2. In-Lawed in Christ: The Law is completely fulfilled in Christ because, He obeyed it perfectly. Therefore, we have no need to obey it, nor does it have any role in sanctification.
3. Deep Repentance: The process in which heart idols are discovered by evaluating desires that the idols produce. When we repent of specific idols, it empties our hearts and leaves a void that is filled by Christ, who then obeys for us.
4. New Obedience: The result of deep repentance – Christ obeys for us.
5. Progressive Sanctification: Ongoing justification, which isn’t a one time act, but is continually applied to us as needed. Some advocates of NCT acknowledge a daily “re-saving.” Paul Tripp says that Christians need a “daily rescue,” and cites Romans 7: 24.
6. Redemptive-Historical Hermeneutics: Invented by the liberal theologian Johann Philipp in the 17th century and further developed by Geerhardus Vos. It makes NCT possible by supplying a prism that will always yield redemptive concepts from the text.
7. Christian Hedonism: Invented by John Piper in 1980. He believes that people are driven by their desires. Therefore, change the desires and you change the behavior. Piper believes that we can only change our desires by meditating on the glory of Christ as seen in the Bible. He also believes that biblical imperatives only serve to make us dependant on Christ and cherish Him more, because we are powerless to keep the Law. He cites Romans 6:17 to make this point, and believes Christians are still “enslaved” to sin.
8. The Imperative Command is Grounded in the Indicative Event: All biblical imperatives illustrate the work of Christ, not anything God expects us to do. As Paul Tripp states it: All biblical commands must be seen in their “gospel context.” If that’s not Antinomianism, what is?

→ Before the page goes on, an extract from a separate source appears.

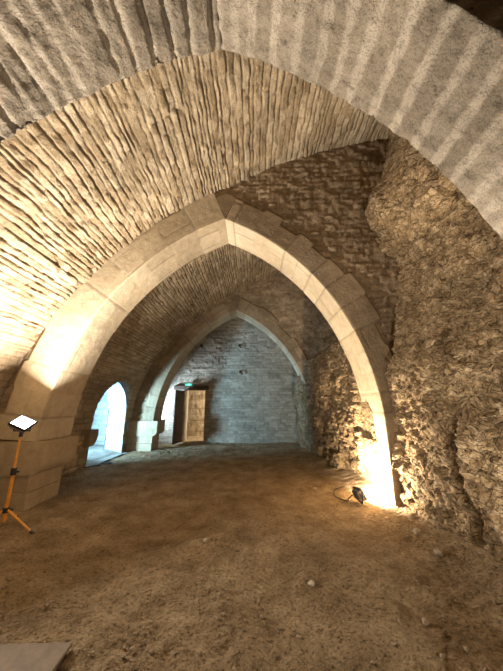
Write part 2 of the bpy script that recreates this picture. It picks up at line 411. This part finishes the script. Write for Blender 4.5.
# ------------------------------------------------------------------ end wall with doorway
DR = (-2.98, -2.04, 2.22)
u = steps([(-.1, 7.6, .035)]); v = steps([(-4.6, 3.2, .035)])
U, V = np.meshgrid(u, v, indexing='ij')
d, c_ = masonry(U, V, .125, .30, .016, .018, .02, .014, 51, wav=.02, hv=.25)
Pb = np.stack([V, YB-d, U], -1); cc = (Pb[:-1, :-1]+Pb[1:, 1:])/2
hole = (cc[..., 0] > DR[0]) & (cc[..., 0] < DR[1]) & (cc[..., 2] < DR[2])
tag(grid_obj('wall_back', Pb, c_, M['back'], keep=~hole, flip=False), kind='structure')
# door reveal, and the passage beyond the door
bm = bmesh.new()
add_box(bm, (DR[0]-.12, YB+.03, -.1), (DR[0]+.01, YB+.9, DR[2]+.2), .01)
add_box(bm, (DR[1]-.01, YB+.03, -.1), (DR[1]+.12, YB+.9, DR[2]+.2), .01)
add_box(bm, (DR[0]-.1, YB+.03, DR[2]-.01), (DR[1]+.1, YB+.9, DR[2]+.2), .01)
tag(obj('trim_3', bm, M['back']), kind='structure')
pat = dict(ch=.22, sw=.38, joint=.02, depth=.03, amp=.03, rough=.02, seed=52, wav=.02)
tag(flat_wall('wall_beyond_door', (-4.8, 15.0, -.1), (0, 0, 1), (.99, -.10, 0), 4.5, 5.0, .05, M['warm'], pat, nrm=(0, -1, 0)), kind='structure')
bm = bmesh.new(); add_box(bm, (-6, YB+.05, -.2), (.2, 15.2, -.02)); tag(obj('floor_beyond_door', bm, M['dirt']), kind='structure')
bm = bmesh.new(); add_box(bm, (-4.9, YB+.9, -.1), (-4.7, 15.2, 3.4)); tag(obj('wall_beyond_left', bm, M['warm']), kind='structure')

# ------------------------------------------------------------------ wall behind the viewer
bm = bmesh.new(); add_box(bm, (-4.8, YF-.3, -.1), (4.6, YF, 7.9)); tag(obj('wall_front', bm, M['rubble']), kind='structure')

# ------------------------------------------------------------------ dirt floor
u = steps([(-4.6, 2.9, .027)]); v = steps([(YF, 1.6, .25), (1.6, 4.5, .02), (4.5, 8, .04), (8, YB+.3, .07)])
U, V = np.meshgrid(u, v, indexing='ij')
def floor_z(x, y):
    x = np.asarray(x, float); y = np.asarray(y, float)
    h = .05*fbm(x*.7, y*.7, 0*x, 3, 80)+.028*fbm(x*3, y*3, 0*x, 3, 81)
    h = h*np.clip((x+3.9)/.8, .15, 1)+.10*np.clip((x-1.75)/.6, 0, 1)**1.5*np.clip(1.2+.8*vnoise(x*0, y*1.3, 0*x, 83), 0, 2)
    return h-.015
Z = floor_z(U, V)+.022*fbm(U*11, V*14, 0*U, 3, 82)
e1, e2, ev = worley(U*15, V*15, 0*U+.5, 84)
Z = Z+.014*np.clip(.28-e1, 0, 1)/.28*(ev > .72)*((V > 1.5) & (V < 7))
tag(grid_obj('floor', np.stack([U, V, Z], -1), None, M['dirt']), kind='structure')

# ------------------------------------------------------------------ transverse arches
def arc3(a, b_, c_, ds=.03):
    (x1, y1), (x2, y2), (x3, y3) = a, b_, c_
    D = 2*(x1*(y2-y3)+x2*(y3-y1)+x3*(y1-y2))
    cx = ((x1*x1+y1*y1)*(y2-y3)+(x2*x2+y2*y2)*(y3-y1)+(x3*x3+y3*y3)*(y1-y2))/D
    cy = ((x1*x1+y1*y1)*(x3-x2)+(x2*x2+y2*y2)*(x1-x3)+(x3*x3+y3*y3)*(x2-x1))/D
    R = math.hypot(x1-cx, y1-cy); t0 = math.atan2(y1-cy, x1-cx); t1 = math.atan2(y3-cy, x3-cx)
    if t0 < 0 and a[0] < cx: t0 += 2*PI
    n = int(abs(t1-t0)*R/ds)
    th = np.linspace(t0, t1, n+1)
    q = np.stack([cx+R*np.cos(th), cy+R*np.sin(th)], -1)
    nr = np.stack([-np.cos(th), -np.sin(th)], -1)      # towards the centre = inside
    return q, nr, R*abs(th-t0)
def half_ring(name, pts, foot, yf, yb, depth, mat, pat, vh, seed, parent, jag=.12, proj=.03, ds=.03, dy=.03, face=None):
    """one half of a pointed arch: front face, soffit and back face in one sweep; outer edge of the blocks is uneven"""
    q, nr, s = arc3(*pts, ds=ds)
    if foot is not None and foot < q[0, 1]-.05:
        n = int((q[0, 1]-foot)/ds); zz = np.linspace(foot, q[0, 1], n, endpoint=False)
        ex = np.stack([np.full(n, q[0, 0]), zz], -1)
        q = np.vstack([ex, q]); nr = np.vstack([np.repeat(nr[:1], n, 0), nr]); s = np.r_[zz-q[n, 1], s]
    r = np.random.RandomState(seed)
    b = [s[0]-vh*r.rand()]
    while b[-1] < s[-1]: b.append(b[-1]+vh*(1+.25*(r.rand()*2-1)))
    b = np.array(b); k = np.clip(np.searchsorted(b, s, side='right')-1, 0, len(b)-2)
    ro = depth+jag*(r.rand(len(b))*2-1)[k]
    du = np.minimum(s-b[k], b[k+1]-s)
    tint = r.rand(len(b)); off = (r.rand(len(b))-.5)
    # cross-section: (radial fraction, y, section length)
    nf = max(3, int(depth/dy)); ny = int((yb-yf)/dy)
    cs = [('o', 1., yf+.08)]+[('f', 1-i/nf, yf-proj) for i in range(nf)]+[('s', 0, yf-proj+(yb-yf+2*proj)*i/ny) for i in range(ny+1)]+[('b', (i+1)/nf, yb+proj) for i in range(nf)]
    m_ = len(cs)
    rad = np.array([c_[1] for c_ in cs]); yy = np.array([c_[2] for c_ in cs])
    A = np.zeros((len(s), m_, 3)); Nn = np.zeros((len(s), m_, 3)); V = np.zeros((len(s), m_))
    A[..., 0] = q[:, 0][:, None]-nr[:, 0][:, None]*rad*ro[:, None]
    A[..., 2] = q[:, 1][:, None]-nr[:, 1][:, None]*rad*ro[:, None]
    A[..., 1] = yy
    lens = np.r_[0, np.cumsum([.03 if cs[i+1][0] != cs[i][0] else max(abs(cs[i+1][1]-cs[i][1])*depth, abs(cs[i+1][2]-cs[i][2])) for i in range(m_-1)])]
    V[:] = lens
    for j, c_ in enumerate(cs):
        if c_[0] == 'f' or c_[0] == 'o': Nn[:, j] = (0, -1, 0)
        elif c_[0] == 'b': Nn[:, j] = (0, 1, 0)
        else:
            Nn[:, j, 0] = nr[:, 0]; Nn[:, j, 2] = nr[:, 1]
    S = np.repeat(s[:, None], m_, 1)
    # stones across the section
    dd, cc_ = masonry(S, V, sw=pat['sw'], ch=99, joint=pat['joint'], depth=0, amp=0, rough=pat['rough'], seed=seed+1, wav=pat.get('wav', .01), rscale=pat.get('rscale', 9), wv=.3)
    # joints between voussoirs
    W = pat.get('wav', .01)*fbm(S*2, V*2, 0*S, 3, seed+2)
    S2 = S+W
    k2 = np.clip(np.searchsorted(b, S2)-1, 0, len(b)-2)
    du = np.minimum(S2-b[k2], b[k2+1]-S2)+pat['joint']*.3*vnoise(S*12, V*12, 0*S, seed+4)
    j = pat['joint']; e = np.clip((du-j*.5)/(j*.6), 0, 1); e = e*e*(3-2*e)
    hsh = _hash(k2, np.floor((V+off[k2]*pat['sw'])/pat['sw']*(1 if pat.get('cross', 1) else 0)), 0*k2, seed)
    # cross joint inside the course
    vv = (V+off[k2]*pat['sw'])/pat['sw']; fv = np.abs(vv-np.round(vv))*pat['sw']
    if pat.get('cross', 1):
        ec = np.clip((fv-j*.4)/(j*.5), 0, 1); e = np.minimum(e, ec)
    D = pat['depth']*-(1-e)*(1+pat.get('gap', 0)*vnoise(S*2.3, V*1.7, 0*S, seed+7))+pat['amp']*(hsh-.5)+dd
    A = A+Nn*D[..., None]
    col = np.stack([.5*hsh+.5*tint[k2], 1-e, hsh], -1)
    o = grid_obj(name, A, col, mat, parent, flip=True if pts[0][0] < 0 else False)
    if face:
        o.data.materials.append(face)
        kinds = [0 if cs[i][0] == 's' and cs[i+1][0] == 's' else 1 for i in range(m_-1)]
        o.data.polygons.foreach_set('material_index', np.tile(kinds, len(s)-1))
    return o, q, nr

def spandrel(name, outline_l, outline_r, y, mat, seed, parent, back, res=.035):
    """rubble wall standing on the arch and closing the space up to the vault"""
    ql = np.array(outline_l); qr = np.array(outline_r)
    u = np.arange(-.1, 7.7, res); v = np.arange(-4.5, 3.2, res)
    U, V = np.meshgrid(u, v, indexing='ij')
    d, c_ = masonry(U, V, .11, .19, .02, .022, .03, .03, seed, wav=.06, hv=.45, wv=.6, rscale=10)
    def inside(x, z):
        # inside the arch opening enlarged by a margin
        xl = np.interp(z, ql[:, 1], ql[:, 0], left=ql[0, 0]); xr = np.interp(z, qr[:, 1], qr[:, 0], left=qr[0, 0])
        return (x > xl) & (x < xr) & (z < ql[-1, 1])
    objs = []
    for yy, sg in ((y, -1), (back, 1)):
        Pq = np.stack([V, yy+sg*d, U], -1); cc = (Pq[:-1, :-1]+Pq[1:, 1:])/2
        out = cc[..., 0]
        hole = inside(cc[..., 0], cc[..., 2])
        xv = np.interp(cc[..., 2], [p[1] for p in prof], [p[0] for p in prof])
        hole |= cc[..., 0] < xv-.15
        objs.append(grid_obj(name if sg < 0 else name, Pq, c_, mat, parent, keep=~hole, flip=(sg > 0)))
    return objs

def off_outline(pts, m_):
    q, nr, s = arc3(*pts, ds=.05); q = q-nr*m_
    q = q[np.argsort(q[:, 1])]
    return q
def pier_bm(yf, yb, x_in, x_wall, zt):
    bm = bmesh.new()
    # two drums of large blocks
    rr = random.Random(int(yf*10)); z = -.15
    for zz in (zt*.48, zt):
        add_box(bm, (x_wall, yf+rr.uniform(-.008, .008), z), (x_in+rr.uniform(-.008, .008), yb, zz-.006), .012)
        z = zz
    return bm
def corbel_bm(yf, yb, x_in, x_wall, z0, z1, pr):
    bm = bmesh.new()
    pro = [(x_wall, z1), (x_in+pr, z1), (x_in+pr-.005, z0+.17)]
    for t in np.linspace(0, PI/2, 8)[1:]:
        pro.append((x_in+pr-.005-(pr-.01)*(1-math.cos(t)), z0+.17-.15*math.sin(t)))
    pro += [(x_wall, z0)]
    f0 = [bm.verts.new((x, yf, z)) for x, z in pro]; f1 = [bm.verts.new((x, yb, z)) for x, z in pro]
    bm.faces.new(f0[::-1]); bm.faces.new(f1)
    for i in range(len(pro)): bm.faces.new((f0[i], f0[(i+1) % len(pro)], f1[(i+1) % len(pro)], f1[i]))
    bmesh.ops.recalc_face_normals(bm, faces=bm.faces)
    bmesh.ops.bevel(bm, geom=[e for e in bm.edges if e.calc_face_angle(0) > .6], offset=.008, segments=2, affect='EDGES')
    return bm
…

10. Good Repentance: Repenting of good works, or anything we try to do in “our own efforts” as opposed to yielding to Christ and allowing Him to obey for us. Paul Tripp says this will result in “new and surprising fruit.” Tim Keller also suggests that repenting of good works is an essential part of a saving profession. As these people continue to pontificate such lunacy, nobody blinks and they are continually supplied with credibility by the who’s who of the Evangelical community, such as John MacArthur and RC Sproul.
11. The Apostle’s Hermeneutic: A supposed pattern of interpretation that’s patterned after RHH. However, despite numerous challenges from various writers, NCT proponents have never been able to articulate it.
13. New Calvinism: The expression of NCT and all of its tenets; Heart Theology, Gospel Sanctification, Christian Hedonism, and the Redemptive-Historical hermeneutic.
14. Word Pictures: If your pastor starts using this phraseology, it’s a red flag. The insinuation is that the Bible writers were writing a gospel narrative / novel / story rather than a document containing specific ideas / instruction to be drawn from the text by evaluating grammatical construction and historical context.
15. What does that look like? If your leaders start using this phraseology, again, it’s a red flag. It’s an attempt to eradicate the implication that Christians are supposed to participate in the verb world. Instead of: “what should we do?” It’s: “what does that look like when Jesus is doing it for us?”
I don’t suppose this newfangled 15 would arouse any suspicions among God’s people, for I fear that we also “look like” another complaint leveled by JC Ryle:
“There is an Athenian love of novelty abroad, and a morbid distaste for anything old and regular, and in the beaten path of our forefathers. Thousands will crowd to hear a new voice and a new doctrine, without considering for a moment whether what they hear is true.”